I cannot recount myself. I feel like I have no story. What of me, bereft of myself and this body, could be said to exist? I reach for a thought. I think of engravings. Engravings upon a wall. Engravings that would be for naught if the wall were to be destroyed; but engravings that were the fruit of an artist's hand.

I have no skills. Nothing of myself is transferable. I am neither wall nor engraving. Nor the soloist. I feel as if I am walking out of step with this earth.

I don't complain. I vouchsafe myself at present the 'likely exile'. An emigre. Disorientation is merely an aspect of expentancy.

I've been to see Iris with a Patricia. Not a third, one of the previous two. I do not know that I like seeing movies in companionship. Solitude is the father of inveterate boredom, and a creased brow accompanies multiples. We are together and I am bereaved, but then she is only a friend. It occurs that I leave you without words of the film. These weeks I've been away; a film, a play (Amadeus), drinks and my omniscient yearning. It knows me and just where to touch. She brings out the knives and I offer the flesh obsequiously. Who am I to object? I am a writer fit to be written upon, or scratched at.

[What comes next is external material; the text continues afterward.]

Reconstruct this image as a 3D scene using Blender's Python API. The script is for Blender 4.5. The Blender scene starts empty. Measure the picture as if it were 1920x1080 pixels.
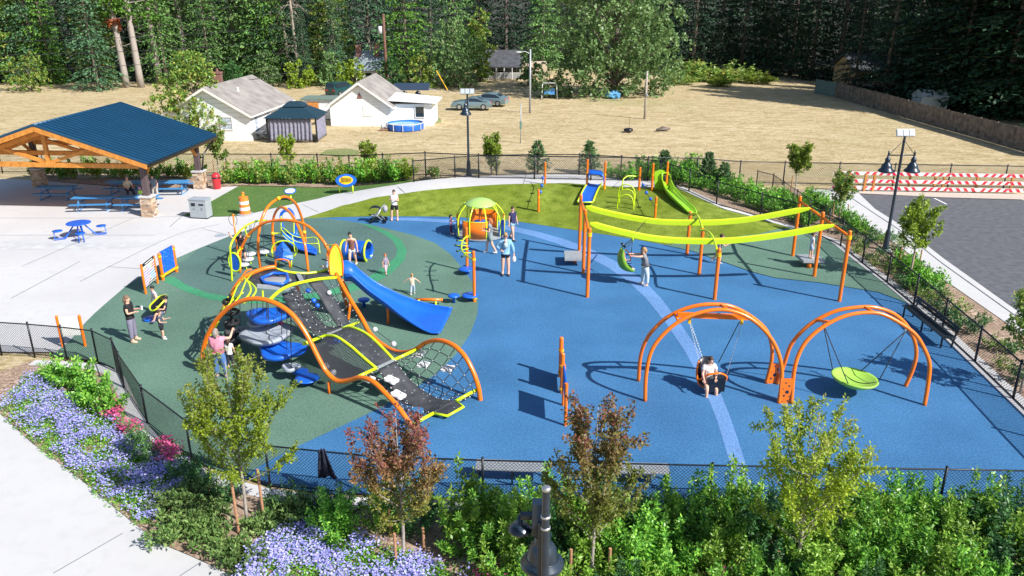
import bpy, bmesh, math, random
from mathutils import Vector, Matrix, noise
R = math.radians
F, CX, CY, PITCH, H = 1500.0, 960.0, 540.0, R(20.6), 12.2   # lens in pixels, image centre, tilt, eye height
col = bpy.context.scene.collection
random.seed(7)

# ------------------------------------------------------------------ terrain
def sstep(t):
    t = max(0.0, min(1.0, t)); return t*t*(3-2*t)
LOW = [(-14, 44.2), (-6.4, 44.0), (0, 43.2), (2, 42.0), (5.3, 40.2), (7.6, 38.6), (12, 36.0), (30, 30)]
def low_y(x):
    for (a, b), (c, d) in zip(LOW, LOW[1:]):
        if x <= c: return b+(d-b)*max(0, (x-a))/(c-a)
    return 30
def Z(x, y):
    a = sstep((x+12.5)/7.5)*(1-sstep((x-9)/8.5))
    b = sstep((y-low_y(x))/6.0 if x > 2 else (y-low_y(x))/4.6)*1.0*a
    f = sstep((y-52.5)/11.0)
    return b*(1-f) - 1.2*f
def ray(px, py):
    x = (px-CX)/F; y = (CY-py)/F
    return Vector((x, math.cos(PITCH)+y*math.sin(PITCH), -math.sin(PITCH)+y*math.cos(PITCH)))
def G(px, py, up=0.0):
    r = ray(px, py); lo = 0.0; t = 5.0
    while t < 400:
        p = r*t
        if H+p.z < Z(p.x, p.y)+up: break
        lo = t; t += 0.6
    hi = t
    for _ in range(24):
        m = (lo+hi)/2; p = r*m
        if H+p.z < Z(p.x, p.y)+up: hi = m
        else: lo = m
    p = r*hi
    return Vector((p.x, p.y, H+p.z))
def Q(px, py, z):
    r = ray(px, py); t = (z-H)/r.z
    return Vector((r.x*t, r.y*t, z))
def AY(px, py, Y):
    r = ray(px, py); t = Y/r.y
    return Vector((r.x*t, Y, H+r.z*t))
def T(px, py, gy):                      # the point seen at (px,py) that stands over the ground seen on row gy
    return AY(px, py, G(px, gy).y)
def L3(a, b, t): return a+(b-a)*t
def V(*a): return Vector(a)

# ------------------------------------------------------------------ materials
def mat(name, color, rough=0.6, metal=0.0, var=0.0, vscale=8.0, bump=0.0, bscale=40.0, spec=None, detail=4.0, color2=None, coat=0.0):
    m = bpy.data.materials.new(name); m.use_nodes = True
    nt = m.node_tree; b = nt.nodes['Principled BSDF']
    b.inputs['Base Color'].default_value = (*color, 1); b.inputs['Roughness'].default_value = rough
    b.inputs['Metallic'].default_value = metal
    if spec is not None: b.inputs['Specular IOR Level'].default_value = spec
    if coat: b.inputs['Coat Weight'].default_value = coat; b.inputs['Coat Roughness'].default_value = .15
    tc = nt.nodes.new('ShaderNodeTexCoord')
    if var or color2:
        n = nt.nodes.new('ShaderNodeTexNoise'); n.inputs['Scale'].default_value = vscale; n.inputs['Detail'].default_value = detail
        nt.links.new(tc.outputs['Object'], n.inputs['Vector'])
        mr = nt.nodes.new('ShaderNodeMapRange'); mr.inputs['From Min'].default_value = .32; mr.inputs['From Max'].default_value = .68
        nt.links.new(n.outputs['Fac'], mr.inputs['Value'])
        mx = nt.nodes.new('ShaderNodeMix'); mx.data_type = 'RGBA'
        c2 = color2 or tuple(c*(1-var) for c in color); c1 = color if color2 else tuple(min(1, c*(1+var)) for c in color)
        mx.inputs['A'].default_value = (*c1, 1); mx.inputs['B'].default_value = (*c2, 1)
        nt.links.new(mr.outputs['Result'], mx.inputs['Factor']); nt.links.new(mx.outputs['Result'], b.inputs['Base Color'])
    if bump:
        n = nt.nodes.new('ShaderNodeTexNoise'); n.inputs['Scale'].default_value = bscale; n.inputs['Detail'].default_value = 3
        nt.links.new(tc.outputs['Object'], n.inputs['Vector'])
        bp = nt.nodes.new('ShaderNodeBump'); bp.inputs['Strength'].default_value = bump; bp.inputs['Distance'].default_value = .02
        nt.links.new(n.outputs['Fac'], bp.inputs['Height']); nt.links.new(bp.outputs['Normal'], b.inputs['Normal'])
    return m
def _mix(nt, fac, a, b, blend='MIX'):
    mx = nt.nodes.new('ShaderNodeMix'); mx.data_type = 'RGBA'; mx.blend_type = blend
    for s, v in (('Factor', fac), ('A', a), ('B', b)):
        if isinstance(v, (int, float)): mx.inputs[s].default_value = v
        elif isinstance(v, tuple): mx.inputs[s].default_value = (*v[:3], 1)
        else: nt.links.new(v, mx.inputs[s])
    return mx.outputs['Result']
def _noise(nt, vec, scale, detail=3, lo=.35, hi=.65, rough=.5):
    n = nt.nodes.new('ShaderNodeTexNoise'); n.inputs['Scale'].default_value = scale; n.inputs['Detail'].default_value = detail
    n.inputs['Roughness'].default_value = rough
    nt.links.new(vec, n.inputs['Vector'])
    mr = nt.nodes.new('ShaderNodeMapRange'); mr.inputs['From Min'].default_value = lo; mr.inputs['From Max'].default_value = hi
    nt.links.new(n.outputs['Fac'], mr.inputs['Value'])
    return mr.outputs['Result']
def rubber(name, c):
    """poured rubber: granules of mixed tone, faint large blotches"""
    m = bpy.data.materials.new(name); m.use_nodes = True; nt = m.node_tree; b = nt.nodes['Principled BSDF']
    tc = nt.nodes.new('ShaderNodeTexCoord').outputs['Object']
    g = _noise(nt, tc, 17, 3, .40, .60, .75); g2 = _noise(nt, tc, 7, 4, .3, .7); g3 = _noise(nt, tc, .35, 5, .3, .7)
    a = _mix(nt, g, tuple(x*.55 for x in c), tuple(min(1, x*1.55+.012) for x in c))
    a = _mix(nt, .35, a, _mix(nt, g2, tuple(x*.75 for x in c), tuple(min(1, x*1.25) for x in c)))
    a = _mix(nt, .42, a, _mix(nt, g3, tuple(x*.66 for x in c), tuple(min(1, x*1.28+.015) for x in c)))
    nt.links.new(a, b.inputs['Base Color']); b.inputs['Roughness'].default_value = .85; b.inputs['Specular IOR Level'].default_value = .3
    n = nt.nodes.new('ShaderNodeTexNoise'); n.inputs['Scale'].default_value = 45
    nt.links.new(tc, n.inputs['Vector'])
    bp = nt.nodes.new('ShaderNodeBump'); bp.inputs['Strength'].default_value = .35; bp.inputs['Distance'].default_value = .01
    nt.links.new(n.outputs['Fac'], bp.inputs['Height']); nt.links.new(bp.outputs['Normal'], b.inputs['Normal'])
    return m
def leafmat(name, cols, trans=.25, rough=.5, patch=None, pscale=1.0, zr=None):
    """leaf colour varies leaf by leaf and tree by tree"""
    m = bpy.data.materials.new(name); m.use_nodes = True; nt = m.node_tree; b = nt.nodes['Principled BSDF']
    geo = nt.nodes.new('ShaderNodeNewGeometry')
    cr = nt.nodes.new('ShaderNodeValToRGB'); el = cr.color_ramp.elements
    el[0].position = 0; el[0].color = (*cols[0], 1); el[1].position = 1; el[1].color = (*cols[-1], 1)
    for i, c in enumerate(cols[1:-1]):
        e = el.new((i+1)/(len(cols)-1)); e.color = (*c, 1)
    nt.links.new(geo.outputs['Random Per Island'], cr.inputs['Fac'])
    out = cr.outputs['Color']
    tc = nt.nodes.new('ShaderNodeTexCoord').outputs['Object']
    if patch:
        out = _mix(nt, _noise(nt, tc, pscale, 2, .45, .6), out, patch)
    if zr:                                   # autumn colour has started at the top of the crown
        sx = nt.nodes.new('ShaderNodeSeparateXYZ'); nt.links.new(tc, sx.inputs[0]); ad = nt.nodes.new('ShaderNodeMath'); ad.operation = 'ADD'
        nt.links.new(sx.outputs['Z'], ad.inputs[0]); nt.links.new(_noise(nt, tc, 1.4, 3, 0, 1), ad.inputs[1])
        m2 = nt.nodes.new('ShaderNodeMapRange'); m2.inputs['From Min'].default_value = zr[0]; m2.inputs['From Max'].default_value = zr[1]; nt.links.new(ad.outputs[0], m2.inputs['Value'])
        cr2 = nt.nodes.new('ShaderNodeValToRGB'); e2 = cr2.color_ramp.elements; e2[0].color = (*zr[2], 1); e2[1].color = (*zr[3], 1); nt.links.new(geo.outputs['Random Per Island'], cr2.inputs['Fac'])
        out = _mix(nt, m2.outputs['Result'], cr2.outputs['Color'], out)
    oi = nt.nodes.new('ShaderNodeObjectInfo')
    hs = nt.nodes.new('ShaderNodeHueSaturation')
    mr = nt.nodes.new('ShaderNodeMapRange'); mr.inputs['To Min'].default_value = .75; mr.inputs['To Max'].default_value = 1.25
    nt.links.new(oi.outputs['Random'], mr.inputs['Value']); nt.links.new(mr.outputs['Result'], hs.inputs['Value'])
    nt.links.new(out, hs.inputs['Color']); out = hs.outputs['Color']
    nt.links.new(out, b.inputs['Base Color']); b.inputs['Roughness'].default_value = rough
    b.inputs['Specular IOR Level'].default_value = .35
    tr = nt.nodes.new('ShaderNodeBsdfTranslucent'); nt.links.new(out, tr.inputs['Color'])
    ms = nt.nodes.new('ShaderNodeMixShader'); ms.inputs[0].default_value = trans
    nt.links.new(b.outputs[0], ms.inputs[1]); nt.links.new(tr.outputs[0], ms.inputs[2])
    nt.links.new(ms.outputs[0], nt.nodes['Material Output'].inputs['Surface'])
    return m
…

My tormentra knows that I dislike buxom and blonde. I'll have none of the Beer Hall putsch. No imperious dreams. I am the smiling and scarred courtier of your ancien regimes. I can't remove the mask publicly, and yet I would lie down with her for hours to speak. She is my tormentress, my tormen-trix, this dream. A dream without object lessons. A dream without borders or limits or definitive countours that would pose as such.

'Bring me your tired, your hungry'....

They are brought to me for an evening, only to depart. A coda not of belligerence or angry words exchanged, but gentlemanly misguidedness.

A lady of mine own, to speak of. 'Tis a consummation devoutly to be wished.